The sleeping giant known as downtown Buffalo Grove is showing signs of wakefulness.

On Monday night, the Buffalo Grove village board hired an engineering firm to study the Buffalo Grove Golf Course and determine the feasibility of the downtown project on what is now the village campus.

In late 2012, the village received an elaborate proposal from CRM Properties, the developer of the shopping center near the Deerfield Metra station. That proposal is currently on hold.

Under the resolution passed by the board, the village will pay Christopher B. Burke Engineering Ltd. $79,000 for professional engineering services for floodplain/floodway hydraulic modeling, wetland investigation, preliminary soils investigation and buildable area analysis.

The study timeline is approximately 120 days.

“We’ve had ongoing discussions with the developer,” Village Manager Dane Bragg said before the meeting. “Obviously there is no project at this point. So we won’t know whether we have a project, whether it be with CRM Properties or anyone else until we know what we can develop on the site.”

The only board member to vote against the agreement was Trustee Beverly Sussman, who said, “I’m not willing to spend $79,000 of the village’s money to fund these professional engineering services.”

She mentioned that the village budget is tight and added that CRM should be paying for those services.

But Village President Jeffrey Braiman was concerned that by making developer Chuck Malk of CRM pay for the study, the village would be under obligation to him and his proposal.

Trustee Jeffrey Berman said he would like to see the costs ultimately picked up by a developer but added, “If we partner up with Mr. Malk, and he pays for the study, number one, the very same people who are out there, saying, ‘Don’t pay for the study’ will be up there saying, ‘Ah ha. You’re in bed with Mr. Malk. It’s a done deal. You’re in cahoots. Therefore, everything is preordained.’”

But “by paying for the study ourselves, we keep his fingerprints off the study and we have a better chance of ensuring objectivity.”

Members from the public who oppose the project spoke.
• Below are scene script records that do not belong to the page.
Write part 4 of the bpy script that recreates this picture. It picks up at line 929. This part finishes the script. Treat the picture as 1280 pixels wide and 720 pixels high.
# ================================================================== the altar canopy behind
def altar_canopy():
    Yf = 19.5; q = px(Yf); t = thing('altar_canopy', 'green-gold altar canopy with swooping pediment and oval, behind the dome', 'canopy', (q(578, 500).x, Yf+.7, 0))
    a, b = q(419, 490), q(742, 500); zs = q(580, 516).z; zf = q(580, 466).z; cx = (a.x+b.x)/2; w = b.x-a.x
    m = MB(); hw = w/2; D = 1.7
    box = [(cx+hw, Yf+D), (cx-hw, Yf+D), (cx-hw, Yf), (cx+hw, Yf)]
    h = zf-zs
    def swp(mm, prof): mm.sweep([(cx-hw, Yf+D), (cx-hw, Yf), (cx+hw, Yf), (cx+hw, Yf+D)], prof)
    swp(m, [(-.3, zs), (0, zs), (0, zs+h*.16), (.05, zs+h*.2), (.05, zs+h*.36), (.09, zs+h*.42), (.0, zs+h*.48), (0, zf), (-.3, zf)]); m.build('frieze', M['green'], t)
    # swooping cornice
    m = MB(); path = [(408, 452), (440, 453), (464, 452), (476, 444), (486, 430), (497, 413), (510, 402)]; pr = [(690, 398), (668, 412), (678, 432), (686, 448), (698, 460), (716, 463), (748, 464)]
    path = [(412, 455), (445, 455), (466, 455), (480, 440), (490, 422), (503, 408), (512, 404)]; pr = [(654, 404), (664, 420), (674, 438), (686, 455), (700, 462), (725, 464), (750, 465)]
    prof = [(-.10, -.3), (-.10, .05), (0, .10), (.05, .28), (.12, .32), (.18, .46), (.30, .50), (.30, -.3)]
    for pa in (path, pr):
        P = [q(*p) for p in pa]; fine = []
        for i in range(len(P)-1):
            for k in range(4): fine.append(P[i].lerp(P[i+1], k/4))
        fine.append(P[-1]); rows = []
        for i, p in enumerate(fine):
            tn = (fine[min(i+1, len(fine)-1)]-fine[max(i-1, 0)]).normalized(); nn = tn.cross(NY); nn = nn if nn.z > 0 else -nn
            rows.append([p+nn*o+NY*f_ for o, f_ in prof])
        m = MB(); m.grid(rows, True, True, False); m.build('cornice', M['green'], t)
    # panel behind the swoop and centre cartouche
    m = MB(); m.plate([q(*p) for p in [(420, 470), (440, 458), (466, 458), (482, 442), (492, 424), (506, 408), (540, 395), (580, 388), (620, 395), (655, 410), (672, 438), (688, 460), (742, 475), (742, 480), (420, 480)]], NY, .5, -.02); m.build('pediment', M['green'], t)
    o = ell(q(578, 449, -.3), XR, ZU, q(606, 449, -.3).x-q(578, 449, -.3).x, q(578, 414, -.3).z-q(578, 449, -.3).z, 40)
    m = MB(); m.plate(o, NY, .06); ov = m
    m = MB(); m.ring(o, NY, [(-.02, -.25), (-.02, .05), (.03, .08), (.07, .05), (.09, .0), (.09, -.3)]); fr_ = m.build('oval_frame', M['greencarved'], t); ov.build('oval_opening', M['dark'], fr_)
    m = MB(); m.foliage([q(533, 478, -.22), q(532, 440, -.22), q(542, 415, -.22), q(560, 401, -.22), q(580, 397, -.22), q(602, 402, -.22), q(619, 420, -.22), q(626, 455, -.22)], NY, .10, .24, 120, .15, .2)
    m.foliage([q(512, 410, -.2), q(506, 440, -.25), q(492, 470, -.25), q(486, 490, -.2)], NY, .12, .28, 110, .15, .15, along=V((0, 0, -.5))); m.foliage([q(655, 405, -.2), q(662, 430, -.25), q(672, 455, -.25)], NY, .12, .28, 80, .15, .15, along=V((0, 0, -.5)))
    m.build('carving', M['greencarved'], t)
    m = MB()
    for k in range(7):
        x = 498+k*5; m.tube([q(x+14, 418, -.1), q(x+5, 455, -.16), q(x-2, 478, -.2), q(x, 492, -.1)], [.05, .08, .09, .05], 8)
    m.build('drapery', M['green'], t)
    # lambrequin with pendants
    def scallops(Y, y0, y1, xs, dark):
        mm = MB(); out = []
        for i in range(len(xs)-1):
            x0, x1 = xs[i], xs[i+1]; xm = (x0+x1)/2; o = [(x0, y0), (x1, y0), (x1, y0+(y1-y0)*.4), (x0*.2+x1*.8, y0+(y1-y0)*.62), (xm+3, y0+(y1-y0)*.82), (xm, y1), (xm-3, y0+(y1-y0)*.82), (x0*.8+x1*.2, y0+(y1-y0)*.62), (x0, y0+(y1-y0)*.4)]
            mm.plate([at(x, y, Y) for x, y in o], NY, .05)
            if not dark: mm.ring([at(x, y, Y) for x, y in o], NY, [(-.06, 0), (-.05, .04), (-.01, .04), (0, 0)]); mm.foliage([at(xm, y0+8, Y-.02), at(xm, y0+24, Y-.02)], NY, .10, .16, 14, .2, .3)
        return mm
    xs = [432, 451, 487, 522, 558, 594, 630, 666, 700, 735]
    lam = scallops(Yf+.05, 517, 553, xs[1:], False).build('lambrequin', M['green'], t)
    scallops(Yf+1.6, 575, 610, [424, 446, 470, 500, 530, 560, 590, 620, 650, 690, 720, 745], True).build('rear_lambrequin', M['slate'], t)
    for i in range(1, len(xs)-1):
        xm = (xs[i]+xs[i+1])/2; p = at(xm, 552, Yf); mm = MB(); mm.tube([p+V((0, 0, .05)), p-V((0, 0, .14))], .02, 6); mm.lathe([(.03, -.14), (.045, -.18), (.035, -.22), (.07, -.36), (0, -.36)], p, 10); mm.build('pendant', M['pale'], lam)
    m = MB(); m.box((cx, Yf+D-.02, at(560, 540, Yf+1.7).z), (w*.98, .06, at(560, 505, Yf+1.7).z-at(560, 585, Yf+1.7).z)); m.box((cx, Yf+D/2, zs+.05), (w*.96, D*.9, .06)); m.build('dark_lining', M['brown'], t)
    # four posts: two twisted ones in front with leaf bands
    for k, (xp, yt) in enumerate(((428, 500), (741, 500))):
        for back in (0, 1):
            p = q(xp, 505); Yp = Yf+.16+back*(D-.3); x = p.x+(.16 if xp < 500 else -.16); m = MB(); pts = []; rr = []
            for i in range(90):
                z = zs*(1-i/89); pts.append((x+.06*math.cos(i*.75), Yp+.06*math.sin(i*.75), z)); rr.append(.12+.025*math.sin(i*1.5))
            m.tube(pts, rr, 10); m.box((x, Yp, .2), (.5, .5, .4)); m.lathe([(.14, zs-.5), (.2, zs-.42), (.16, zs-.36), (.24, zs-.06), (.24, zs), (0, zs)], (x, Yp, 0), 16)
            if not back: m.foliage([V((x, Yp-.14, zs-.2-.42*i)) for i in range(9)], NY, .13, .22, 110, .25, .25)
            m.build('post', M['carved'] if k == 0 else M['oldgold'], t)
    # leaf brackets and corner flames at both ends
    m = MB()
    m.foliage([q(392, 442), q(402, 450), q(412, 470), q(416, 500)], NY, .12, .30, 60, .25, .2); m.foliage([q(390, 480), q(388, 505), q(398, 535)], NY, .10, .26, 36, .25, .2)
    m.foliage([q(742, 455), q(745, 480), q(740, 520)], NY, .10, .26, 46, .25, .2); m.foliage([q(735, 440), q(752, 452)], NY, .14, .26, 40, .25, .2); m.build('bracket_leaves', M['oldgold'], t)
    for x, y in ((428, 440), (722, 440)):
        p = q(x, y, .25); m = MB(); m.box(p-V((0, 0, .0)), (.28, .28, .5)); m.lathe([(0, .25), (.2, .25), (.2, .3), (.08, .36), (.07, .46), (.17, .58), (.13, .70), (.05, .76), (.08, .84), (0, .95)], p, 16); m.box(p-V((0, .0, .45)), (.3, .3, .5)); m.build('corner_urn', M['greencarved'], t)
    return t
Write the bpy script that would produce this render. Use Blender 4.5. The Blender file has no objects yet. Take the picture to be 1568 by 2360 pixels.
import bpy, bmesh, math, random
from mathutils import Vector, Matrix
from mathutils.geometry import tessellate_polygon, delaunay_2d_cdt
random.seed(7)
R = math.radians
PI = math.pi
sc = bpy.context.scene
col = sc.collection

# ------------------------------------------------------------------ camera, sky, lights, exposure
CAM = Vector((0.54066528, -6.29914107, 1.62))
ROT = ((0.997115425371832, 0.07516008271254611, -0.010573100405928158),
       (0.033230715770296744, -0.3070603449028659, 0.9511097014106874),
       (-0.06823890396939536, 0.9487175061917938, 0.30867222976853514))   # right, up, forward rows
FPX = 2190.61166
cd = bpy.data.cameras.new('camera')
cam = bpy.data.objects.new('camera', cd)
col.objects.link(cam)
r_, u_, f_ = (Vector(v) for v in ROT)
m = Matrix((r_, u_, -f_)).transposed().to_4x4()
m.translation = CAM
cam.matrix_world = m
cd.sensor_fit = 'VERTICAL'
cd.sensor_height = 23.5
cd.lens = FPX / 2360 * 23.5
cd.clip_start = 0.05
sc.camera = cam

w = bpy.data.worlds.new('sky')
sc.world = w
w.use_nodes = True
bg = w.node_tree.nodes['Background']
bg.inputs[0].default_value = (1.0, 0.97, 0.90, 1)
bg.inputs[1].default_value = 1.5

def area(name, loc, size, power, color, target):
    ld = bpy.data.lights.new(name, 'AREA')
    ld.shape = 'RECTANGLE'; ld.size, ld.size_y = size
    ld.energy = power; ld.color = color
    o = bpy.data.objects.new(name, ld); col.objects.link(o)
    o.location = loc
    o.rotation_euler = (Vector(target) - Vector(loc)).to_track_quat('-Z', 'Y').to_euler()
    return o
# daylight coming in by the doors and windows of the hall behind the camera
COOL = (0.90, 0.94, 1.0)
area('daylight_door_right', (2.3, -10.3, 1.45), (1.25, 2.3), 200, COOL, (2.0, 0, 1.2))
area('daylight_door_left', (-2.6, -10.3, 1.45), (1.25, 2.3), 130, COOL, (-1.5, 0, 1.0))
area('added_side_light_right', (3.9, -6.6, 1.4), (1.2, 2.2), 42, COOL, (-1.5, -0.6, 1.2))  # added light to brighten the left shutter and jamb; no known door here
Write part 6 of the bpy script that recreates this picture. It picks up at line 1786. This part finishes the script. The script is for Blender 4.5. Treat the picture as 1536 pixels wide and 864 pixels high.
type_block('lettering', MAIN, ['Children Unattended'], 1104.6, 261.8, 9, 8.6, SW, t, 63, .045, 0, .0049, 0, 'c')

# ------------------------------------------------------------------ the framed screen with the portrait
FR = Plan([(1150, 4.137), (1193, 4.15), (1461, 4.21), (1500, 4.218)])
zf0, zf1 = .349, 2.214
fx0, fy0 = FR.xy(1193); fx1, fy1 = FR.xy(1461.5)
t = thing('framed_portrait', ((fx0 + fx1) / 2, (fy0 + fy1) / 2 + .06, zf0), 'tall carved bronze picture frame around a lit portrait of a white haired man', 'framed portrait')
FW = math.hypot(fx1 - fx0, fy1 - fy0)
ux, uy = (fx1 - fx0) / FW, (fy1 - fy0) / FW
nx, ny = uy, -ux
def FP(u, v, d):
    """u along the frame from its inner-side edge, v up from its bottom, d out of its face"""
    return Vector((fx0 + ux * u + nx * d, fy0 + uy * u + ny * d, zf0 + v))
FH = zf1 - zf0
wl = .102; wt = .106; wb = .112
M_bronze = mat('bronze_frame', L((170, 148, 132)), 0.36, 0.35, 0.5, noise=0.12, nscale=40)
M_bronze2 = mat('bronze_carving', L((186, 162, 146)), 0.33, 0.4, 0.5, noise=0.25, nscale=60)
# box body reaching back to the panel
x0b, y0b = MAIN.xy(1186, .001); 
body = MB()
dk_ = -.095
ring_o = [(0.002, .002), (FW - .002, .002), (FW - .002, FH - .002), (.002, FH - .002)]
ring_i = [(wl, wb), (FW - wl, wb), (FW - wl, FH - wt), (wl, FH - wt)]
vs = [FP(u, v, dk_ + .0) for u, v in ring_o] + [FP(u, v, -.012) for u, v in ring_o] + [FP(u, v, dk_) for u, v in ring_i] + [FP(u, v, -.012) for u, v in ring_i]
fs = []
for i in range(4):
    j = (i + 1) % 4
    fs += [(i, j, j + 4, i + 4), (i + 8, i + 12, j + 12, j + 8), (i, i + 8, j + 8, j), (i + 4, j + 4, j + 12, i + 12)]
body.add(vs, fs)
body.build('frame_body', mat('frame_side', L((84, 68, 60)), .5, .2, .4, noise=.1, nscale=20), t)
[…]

Resident Leon Gopon raised concerns about soil borings being conducted on the golf course because of the possible existence of hazardous chemicals.

He also questioned the transparency of the process, noting that he had asked if anything was happening with the project in August and was told he would be informed if there was something to know.

“Having conversations with an engineering firm to set up a study on the golf course was something I would have liked to have known,” he said.

Resident Bill Neilson, noting past failures with economic development such as the Rohrman property and the “ghost Town Center,” said Buffalo Grove is not the place for such a development.

“This isn’t Randhurst. This isn’t Woodfield,” he said. “This is Buffalo Grove, and it has always been a bedroom community.”